--- START Supplied information ---

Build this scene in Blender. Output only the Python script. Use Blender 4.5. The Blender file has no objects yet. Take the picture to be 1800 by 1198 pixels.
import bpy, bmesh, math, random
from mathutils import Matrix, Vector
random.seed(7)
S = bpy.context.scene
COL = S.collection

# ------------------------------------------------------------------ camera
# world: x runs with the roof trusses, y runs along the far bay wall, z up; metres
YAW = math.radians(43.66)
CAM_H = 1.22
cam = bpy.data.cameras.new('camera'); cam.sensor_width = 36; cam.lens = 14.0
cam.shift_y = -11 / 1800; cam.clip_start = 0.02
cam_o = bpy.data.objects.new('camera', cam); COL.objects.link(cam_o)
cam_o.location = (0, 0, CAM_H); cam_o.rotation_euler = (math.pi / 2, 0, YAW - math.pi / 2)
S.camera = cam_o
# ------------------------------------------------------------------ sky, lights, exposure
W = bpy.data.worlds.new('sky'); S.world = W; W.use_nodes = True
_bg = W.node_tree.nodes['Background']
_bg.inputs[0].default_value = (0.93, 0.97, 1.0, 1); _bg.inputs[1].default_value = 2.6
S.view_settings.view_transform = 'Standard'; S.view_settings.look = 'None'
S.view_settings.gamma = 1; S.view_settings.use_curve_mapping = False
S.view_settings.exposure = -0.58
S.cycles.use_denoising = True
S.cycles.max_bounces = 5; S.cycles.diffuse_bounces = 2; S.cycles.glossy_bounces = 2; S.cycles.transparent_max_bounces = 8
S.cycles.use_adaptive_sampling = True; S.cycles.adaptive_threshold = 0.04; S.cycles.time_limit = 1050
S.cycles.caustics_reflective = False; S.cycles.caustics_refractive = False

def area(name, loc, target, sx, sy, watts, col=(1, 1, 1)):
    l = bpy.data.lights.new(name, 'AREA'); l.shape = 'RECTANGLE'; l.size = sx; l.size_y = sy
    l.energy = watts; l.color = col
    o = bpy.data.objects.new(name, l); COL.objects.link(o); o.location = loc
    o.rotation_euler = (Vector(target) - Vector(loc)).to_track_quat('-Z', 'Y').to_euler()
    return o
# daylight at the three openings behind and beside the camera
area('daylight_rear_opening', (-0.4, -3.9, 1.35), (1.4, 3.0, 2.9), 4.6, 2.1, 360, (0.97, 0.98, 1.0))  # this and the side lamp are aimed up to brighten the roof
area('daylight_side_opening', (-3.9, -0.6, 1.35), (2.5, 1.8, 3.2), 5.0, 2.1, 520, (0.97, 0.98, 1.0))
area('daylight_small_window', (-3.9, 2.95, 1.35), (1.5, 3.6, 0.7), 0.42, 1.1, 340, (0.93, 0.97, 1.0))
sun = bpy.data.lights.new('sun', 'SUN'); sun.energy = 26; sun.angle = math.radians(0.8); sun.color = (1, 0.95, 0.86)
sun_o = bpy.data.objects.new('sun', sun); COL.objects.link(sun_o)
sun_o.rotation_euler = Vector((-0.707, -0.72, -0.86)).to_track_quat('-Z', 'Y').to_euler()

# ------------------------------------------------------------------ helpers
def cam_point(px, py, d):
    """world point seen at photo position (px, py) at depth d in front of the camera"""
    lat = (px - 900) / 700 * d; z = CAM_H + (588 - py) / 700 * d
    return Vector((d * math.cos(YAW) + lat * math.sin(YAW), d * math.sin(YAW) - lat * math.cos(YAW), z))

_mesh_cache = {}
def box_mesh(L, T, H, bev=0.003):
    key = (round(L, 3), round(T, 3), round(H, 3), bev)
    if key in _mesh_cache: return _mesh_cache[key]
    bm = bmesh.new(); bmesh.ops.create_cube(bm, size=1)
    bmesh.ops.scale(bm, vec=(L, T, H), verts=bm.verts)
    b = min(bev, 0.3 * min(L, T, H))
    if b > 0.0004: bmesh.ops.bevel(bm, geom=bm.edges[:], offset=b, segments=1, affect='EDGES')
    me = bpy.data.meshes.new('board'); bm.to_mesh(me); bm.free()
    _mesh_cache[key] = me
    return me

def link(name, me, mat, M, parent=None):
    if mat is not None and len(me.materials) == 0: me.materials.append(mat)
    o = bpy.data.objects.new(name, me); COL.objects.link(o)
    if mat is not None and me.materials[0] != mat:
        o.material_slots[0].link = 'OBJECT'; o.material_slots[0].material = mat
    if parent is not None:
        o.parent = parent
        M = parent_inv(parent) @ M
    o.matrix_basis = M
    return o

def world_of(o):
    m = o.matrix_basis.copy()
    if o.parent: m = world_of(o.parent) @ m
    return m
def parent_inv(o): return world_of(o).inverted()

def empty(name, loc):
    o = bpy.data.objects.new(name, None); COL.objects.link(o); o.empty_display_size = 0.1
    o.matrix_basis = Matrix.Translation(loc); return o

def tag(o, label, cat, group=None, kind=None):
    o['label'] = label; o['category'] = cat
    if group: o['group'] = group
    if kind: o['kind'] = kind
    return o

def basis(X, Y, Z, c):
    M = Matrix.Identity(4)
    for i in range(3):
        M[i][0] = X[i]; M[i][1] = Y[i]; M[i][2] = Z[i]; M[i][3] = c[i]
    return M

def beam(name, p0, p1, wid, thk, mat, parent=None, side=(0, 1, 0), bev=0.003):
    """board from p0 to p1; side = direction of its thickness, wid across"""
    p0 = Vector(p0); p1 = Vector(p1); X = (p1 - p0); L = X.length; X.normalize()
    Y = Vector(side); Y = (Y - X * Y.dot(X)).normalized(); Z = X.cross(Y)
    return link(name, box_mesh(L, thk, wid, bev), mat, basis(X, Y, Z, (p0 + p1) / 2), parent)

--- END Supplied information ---

Aim of the task:
Return the lines above precisely as they appear, beginning at the first line and ending at the line with "COL = S.collection", and nothing after it.

Answer to the task:
Build this scene in Blender. Output only the Python script. Use Blender 4.5. The Blender file has no objects yet. Take the picture to be 1800 by 1198 pixels.
import bpy, bmesh, math, random
from mathutils import Matrix, Vector
random.seed(7)
S = bpy.context.scene
COL = S.collection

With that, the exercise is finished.